PROBLEM DESCRIPTION:
Reproduce the listing below exactly, beginning with its first line and ending with the line that holds "PI = math.pi"; pictures are not part of the copy.

RECORDED INFORMATION:

============

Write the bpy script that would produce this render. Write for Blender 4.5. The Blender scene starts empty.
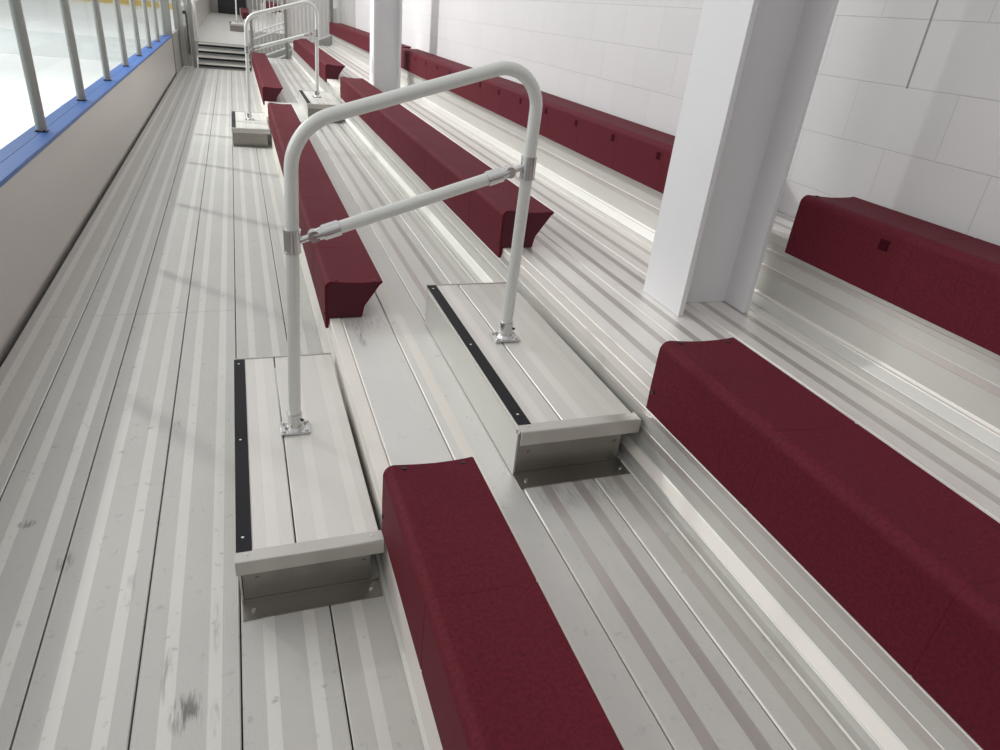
import bpy, bmesh, math, random
from mathutils import Vector, Matrix
random.seed(7)
scn = bpy.context.scene
COL = scn.collection
PI = math.pi

# ------------------------------------------------------------------ materials
def nodes_of(name):
    m = bpy.data.materials.new(name); m.use_nodes = True
    nt = m.node_tree
    return m, nt, nt.nodes['Principled BSDF']
def N(nt, typ, **kw):
    n = nt.nodes.new(typ)
    for k, v in kw.items():
        if k.startswith('i_'): n.inputs[int(k[2:]) if k[2:].isdigit() else k[2:].replace('_', ' ')].default_value = v
        else: setattr(n, k, v)
    return n
def ln(nt, a, b): nt.links.new(a, b)
def mth(nt, op, a, b=None, c=None):
    n = nt.nodes.new('ShaderNodeMath'); n.operation = op
    for i, v in enumerate((a, b, c)):
        if v is None: continue
        if isinstance(v, (int, float)): n.inputs[i].default_value = v
        else: nt.links.new(v, n.inputs[i])
    return n.outputs[0]
def lin(c): return tuple(((v/12.92) if v <= .04045 else ((v+.055)/1.055)**2.4) for v in [x/255 for x in c]) + (1,)
def ramp(nt, fac, stops):
    r = nt.nodes.new('ShaderNodeValToRGB'); e = r.color_ramp.elements
    while len(e) < len(stops): e.new(.5)
    for i, (p, c) in enumerate(stops): e[i].position = p; e[i].color = c
    ln(nt, fac, r.inputs[0]); return r.outputs[0]
def mixc(nt, fac, a, b, blend='MIX'):
    n = nt.nodes.new('ShaderNodeMix'); n.data_type = 'RGBA'; n.blend_type = blend
    for s, v in ((n.inputs[0], fac), (n.inputs[6], a), (n.inputs[7], b)):
        if isinstance(v, (int, float, tuple)): s.default_value = v
        else: ln(nt, v, s)
    return n.outputs[2]

def alu(name, col, metal=.6, rough=.42, ribs=False, dirt=.0, streak=.06, spots=()):
    m, nt, b = nodes_of(name)
    tc = N(nt, 'ShaderNodeTexCoord'); sep = N(nt, 'ShaderNodeSeparateXYZ'); ln(nt, tc.outputs['Object'], sep.inputs[0])
    # long brushed streaks along Y
    mp = N(nt, 'ShaderNodeMapping'); mp.inputs['Scale'].default_value = (26, .7, 26); ln(nt, tc.outputs['Object'], mp.inputs[0])
    n1 = N(nt, 'ShaderNodeTexNoise', i_Scale=1.0, i_Detail=4.0); ln(nt, mp.outputs[0], n1.inputs['Vector'])
    n2 = N(nt, 'ShaderNodeTexNoise', i_Scale=3.0, i_Detail=5.0); ln(nt, tc.outputs['Object'], n2.inputs['Vector'])
    s = mth(nt, 'MULTIPLY_ADD', n1.outputs[0], streak*2, 1-streak)
    s2 = mth(nt, 'MULTIPLY_ADD', n2.outputs[0], .10, .95)
    v = mth(nt, 'MULTIPLY', s, s2)
    base = lin(col)
    vm = N(nt, 'ShaderNodeVectorMath', operation='SCALE'); vm.inputs[0].default_value = base[:3]; ln(nt, v, vm.inputs['Scale'])
    c = vm.outputs[0]
    if dirt:
        n3 = N(nt, 'ShaderNodeTexNoise', i_Scale=26.0, i_Detail=3.0, i_Roughness=.6); ln(nt, tc.outputs['Object'], n3.inputs['Vector'])
        d = ramp(nt, n3.outputs[0], [(.62, (0, 0, 0, 1)), (.78, (1, 1, 1, 1))])
        d = mth(nt, 'MULTIPLY', d, dirt)
        mp2 = N(nt, 'ShaderNodeMapping'); mp2.inputs['Scale'].default_value = (90, 14, 1); ln(nt, tc.outputs['Object'], mp2.inputs[0])
        n4 = N(nt, 'ShaderNodeTexNoise', i_Scale=1.0, i_Detail=3.0); ln(nt, mp2.outputs[0], n4.inputs['Vector'])
        for (sx, sy, rx, ry, k) in spots:
            ex = mth(nt, 'DIVIDE', mth(nt, 'SUBTRACT', sep.outputs[0], sx), rx)
            ey = mth(nt, 'DIVIDE', mth(nt, 'SUBTRACT', sep.outputs[1], sy), ry)
            r2 = mth(nt, 'ADD', mth(nt, 'MULTIPLY', ex, ex), mth(nt, 'MULTIPLY', ey, ey))
            f = mth(nt, 'MAXIMUM', mth(nt, 'SUBTRACT', 1.0, r2), 0.0)
            g = ramp(nt, n4.outputs[0], [(.42, (0, 0, 0, 1)), (.6, (1, 1, 1, 1))])
            f = mth(nt, 'MULTIPLY', mth(nt, 'MULTIPLY', f, g), k)
            d = mth(nt, 'MAXIMUM', d, f)
        c = mixc(nt, d, c, lin((70, 64, 60)))
    ln(nt, c, b.inputs['Base Color'])
    b.inputs['Metallic'].default_value = metal
    ln(nt, mth(nt, 'MULTIPLY_ADD', n1.outputs[0], .12, rough-.06), b.inputs['Roughness'])
    if ribs:
        w = mth(nt, 'SINE', mth(nt, 'MULTIPLY', sep.outputs[0], 2*PI/.0050))
        bp = N(nt, 'ShaderNodeBump', i_Strength=.22, i_Distance=.0006); ln(nt, w, bp.inputs['Height']); ln(nt, bp.outputs[0], b.inputs['Normal'])
    return m
def paint(name, col, rough=.55, noise=.04, scale=8., bump=0., bscale=200., metal=0., spec=.5, speck=None):
    m, nt, b = nodes_of(name)
    tc = N(nt, 'ShaderNodeTexCoord')
    n1 = N(nt, 'ShaderNodeTexNoise', i_Scale=scale, i_Detail=5.0); ln(nt, tc.outputs['Object'], n1.inputs['Vector'])
    v = mth(nt, 'MULTIPLY_ADD', n1.outputs[0], noise*2, 1-noise)
    vm = N(nt, 'ShaderNodeVectorMath', operation='SCALE'); vm.inputs[0].default_value = lin(col)[:3]; ln(nt, v, vm.inputs['Scale'])
    c = vm.outputs[0]
    if speck:
        n3 = N(nt, 'ShaderNodeTexNoise', i_Scale=speck[0], i_Detail=2.0); ln(nt, tc.outputs['Object'], n3.inputs['Vector'])
        c = mixc(nt, ramp(nt, n3.outputs[0], [(.35, (0, 0, 0, 1)), (.75, (1, 1, 1, 1))]), c, lin(speck[1]))
    ln(nt, c, b.inputs['Base Color'])
    b.inputs['Roughness'].default_value = rough; b.inputs['Metallic'].default_value = metal
    b.inputs['Specular IOR Level'].default_value = spec
    if bump:
        n2 = N(nt, 'ShaderNodeTexNoise', i_Scale=bscale, i_Detail=3.0); ln(nt, tc.outputs['Object'], n2.inputs['Vector'])
        bp = N(nt, 'ShaderNodeBump', i_Strength=bump, i_Distance=.002); ln(nt, n2.outputs[0], bp.inputs['Height']); ln(nt, bp.outputs[0], b.inputs['Normal'])
    return m
def block_mat(name):
    m, nt, b = nodes_of(name)
    tc = N(nt, 'ShaderNodeTexCoord'); sep = N(nt, 'ShaderNodeSeparateXYZ'); ln(nt, tc.outputs['Object'], sep.inputs[0])
    cb = N(nt, 'ShaderNodeCombineXYZ')
    ln(nt, mth(nt, 'ADD', sep.outputs[1], 20*.4366-2.015), cb.inputs[0]); ln(nt, mth(nt, 'ADD', sep.outputs[2], 10*.2183-1.2946), cb.inputs[1])
    br = N(nt, 'ShaderNodeTexBrick', offset=.5, offset_frequency=2)
    br.inputs['Scale'].default_value = 1; br.inputs['Mortar Size'].default_value = .0028; br.inputs['Mortar Smooth'].default_value = .5
    br.inputs['Brick Width'].default_value = .4366; br.inputs['Row Height'].default_value = .2183
    br.inputs['Color1'].default_value = lin((216, 214, 214)); br.inputs['Color2'].default_value = lin((213, 211, 212)); br.inputs['Mortar'].default_value = lin((205, 203, 203))
    ln(nt, cb.outputs[0], br.inputs['Vector'])
    n1 = N(nt, 'ShaderNodeTexNoise', i_Scale=4.0, i_Detail=5.0); ln(nt, tc.outputs['Object'], n1.inputs['Vector'])
    v = mth(nt, 'MULTIPLY_ADD', n1.outputs[0], .05, .975)
    vm = N(nt, 'ShaderNodeVectorMath', operation='SCALE'); ln(nt, br.outputs[0], vm.inputs[0]); ln(nt, v, vm.inputs['Scale'])
    ln(nt, vm.outputs[0], b.inputs['Base Color']); b.inputs['Roughness'].default_value = .6
    n2 = N(nt, 'ShaderNodeTexNoise', i_Scale=160.0, i_Detail=3.0); ln(nt, tc.outputs['Object'], n2.inputs['Vector'])
    h = mth(nt, 'SUBTRACT', mth(nt, 'MULTIPLY', n2.outputs[0], .25), br.outputs['Fac'])
    bp = N(nt, 'ShaderNodeBump', i_Strength=.5, i_Distance=.004); ln(nt, h, bp.inputs['Height']); ln(nt, bp.outputs[0], b.inputs['Normal'])
    return m
def glass_mat(name):
    m = bpy.data.materials.new(name); m.use_nodes = True; nt = m.node_tree
    nt.nodes.remove(nt.nodes['Principled BSDF']); out = nt.nodes['Material Output']
    tr = N(nt, 'ShaderNodeBsdfTransparent'); tr.inputs[0].default_value = (.93, .955, .95, 1)
    gl = N(nt, 'ShaderNodeBsdfGlossy'); gl.inputs['Roughness'].default_value = .03
    lw = N(nt, 'ShaderNodeLayerWeight'); lw.inputs[0].default_value = .5
    fr = mth(nt, 'MULTIPLY_ADD', mth(nt, 'POWER', lw.outputs['Facing'], 5.0), .12, .015)
    mx = N(nt, 'ShaderNodeMixShader'); ln(nt, fr, mx.inputs[0]); ln(nt, tr.outputs[0], mx.inputs[1]); ln(nt, gl.outputs[0], mx.inputs[2])
    ln(nt, mx.outputs[0], out.inputs[0]); return m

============

ANSWER IN FULL:
Write the bpy script that would produce this render. Write for Blender 4.5. The Blender scene starts empty.
import bpy, bmesh, math, random
from mathutils import Vector, Matrix
random.seed(7)
scn = bpy.context.scene
COL = scn.collection
PI = math.pi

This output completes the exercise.